Littérature / Un escroc anéantit un village et ses habitants. Sur ses terres de Bretagne, Tanguy Viel invente un drame social et ausculte la toujours vivace et forcément féroce lutte des classes.
C'est encore la période du franc, certes finissant. François Mitterrand est une figure qui n'appartient pas qu'aux livres d'Histoire. Son arrivée au pouvoir, le 10 mai 1981, revêt une double importance pour Martial Kermeur : la gauche prend enfin la tête de son pays, et son fils Erwan voit le jour.
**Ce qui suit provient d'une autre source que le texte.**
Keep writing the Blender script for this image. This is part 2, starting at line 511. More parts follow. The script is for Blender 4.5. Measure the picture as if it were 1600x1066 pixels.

Fidèle à sa Bretagne d'origine, c'est de la rade de Brest que l'écrivain Tanguy Viel regarde la France via ses protagonistes, dans ce qu'il reste d'un XXe siècle qui a salement amoché son Kermeur, licencié avec une kyrielle d'autres de l'arsenal. La rigueur n'enraye pas le déclin économique, ni la cupidité des manipulateurs. Antoine Lazenec, prétendu sauveur d'une bourgade voisine, va investir pour transformer la colline donnant sur la mer en un complexe immobilier, pire « une station balnéaire » et comme le remarque Kermeur, « le château, cette chose qui avait appartenu à tout le monde pendant trois siècles, maintenant c'était la propriété d'un seul. » Mais pour l'instant, ce n'est qu'une maquette que chacun applaudit aveuglément.
Vents contraires
Tanguy Viel construit sa narration comme un long travelling arrière avec épilogue au commencement : Lazenec a été jeté à l'eau par Kermeur, qui s'explique face au juge d'instruction au cours d'une déposition écrite dans un langage oral, constamment juste, tout au long des 174 pages qui se lisent d'une traite ; ou presque.
Ce n'est pas cette conclusion tragique qui, comme dans le très bien ficelé dernier Goncourt (Chanson douce de Leïla Slimani), intéresse l'écrivain mais le poids des absences, des vides que la société crée et fait porter à ce chômeur de 50 ans, divorcé, en charge d'un fils ; lequel bien sûr ne veut pas ressembler à ses parents. Les apparences finissent par envahir l'espace réel, et une Porsche par asseoir un homme dont les projets sont construits sur du vent.
Sans grands effets ni génie, mais avec une efficacité remarquable et un sens du rythme maîtrisé, Tanguy Viel livre un récit violemment politique, démontrant que la justice des hommes mêlée à l'humanité de certains peut encore contrer la bassesse des autres. Une victoire de l'intelligence bienvenue au début de cette année, qui pourrait cruellement en manquer.